Dazu kommen praxisferne und viel zu gering bemessene Begrenzungen bei der Nutzung von Baumischcontainern. Es drohen zudem Kapazitätsengpässe und Preissteigerungen durch die Begrenzung der Vorbehandlung auf maximal zwei Anlagen.
Zusammenfassung: Gemeinsam abgelehnt!
Der Entwurf der Gewerbeabfallverordnung ist in der aktuellen Fassung nicht umsetzbar. Das Dachdeckerhandwerk schlägt daher vor, die Novellierung zurückzustellen sowie die bestehende, nicht funktionierende Verordnung auszusetzen und im Anschluss zu prüfen, ob überhaupt noch eine GewAbfV in der vorliegenden Form gebraucht wird. Inzwischen sind viele Entsorgungsfragen wie Umgang mit Gefahrstoffen oder Ersatzbaustoffen bereits in anderen Verordnungen geregelt und müssen in einer separaten GewAbfV nicht nochmals aufbereitet werden. Die Abschaffung der bestehenden GewAbfV würde darüber hinaus für die Betriebe Rechtssicherheit herstellen, während die geplante Novellierung auch im Hinblick auf die unterschiedliche Interpretation und Umsetzung in 16 Bundesländern unscharf formuliert ist und Konflikte damit vorprogrammiert sind.

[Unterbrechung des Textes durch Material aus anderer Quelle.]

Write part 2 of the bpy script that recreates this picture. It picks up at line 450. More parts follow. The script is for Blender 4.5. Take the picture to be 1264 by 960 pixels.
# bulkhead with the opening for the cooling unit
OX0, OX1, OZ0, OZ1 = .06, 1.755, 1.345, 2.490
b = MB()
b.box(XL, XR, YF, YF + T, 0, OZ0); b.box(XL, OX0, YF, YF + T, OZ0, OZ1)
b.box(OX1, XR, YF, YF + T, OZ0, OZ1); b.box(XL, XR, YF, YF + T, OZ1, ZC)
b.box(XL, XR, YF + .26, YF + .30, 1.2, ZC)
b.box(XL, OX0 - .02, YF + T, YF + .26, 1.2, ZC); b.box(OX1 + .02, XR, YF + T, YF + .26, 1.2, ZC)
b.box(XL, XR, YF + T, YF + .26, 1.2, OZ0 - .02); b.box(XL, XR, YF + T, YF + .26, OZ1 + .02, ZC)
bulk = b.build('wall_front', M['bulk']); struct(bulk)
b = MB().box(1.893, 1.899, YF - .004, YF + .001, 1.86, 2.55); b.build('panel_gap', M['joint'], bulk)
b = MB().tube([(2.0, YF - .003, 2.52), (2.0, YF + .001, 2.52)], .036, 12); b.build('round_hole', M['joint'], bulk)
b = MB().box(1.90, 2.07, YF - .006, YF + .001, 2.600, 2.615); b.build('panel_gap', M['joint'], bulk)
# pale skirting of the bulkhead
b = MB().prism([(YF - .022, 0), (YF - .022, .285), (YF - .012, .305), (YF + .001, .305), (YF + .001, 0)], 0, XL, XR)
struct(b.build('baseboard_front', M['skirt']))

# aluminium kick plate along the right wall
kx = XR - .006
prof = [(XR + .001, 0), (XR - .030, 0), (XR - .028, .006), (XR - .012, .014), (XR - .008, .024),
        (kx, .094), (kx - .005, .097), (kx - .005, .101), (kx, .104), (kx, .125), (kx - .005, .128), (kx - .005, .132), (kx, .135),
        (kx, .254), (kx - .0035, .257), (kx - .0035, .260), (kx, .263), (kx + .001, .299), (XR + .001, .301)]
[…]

Die zusammengefassten Einwände von Landesinnungsmeister Mario Kunzendorf und Philip Witte (ZVDH) wurden von den anderen beteiligten Zentralverbänden übernommen sowie über Zentralund Landesverbände bundesweit an Bundestagsfraktionen und deren Abgeordnete versandt. Gleichwohl hat die Ampelregierung noch vor ihrem Abtreten die Novellierung durch den Bundestag gebracht. Allerdings müssen auch die Bundesländer zustimmen.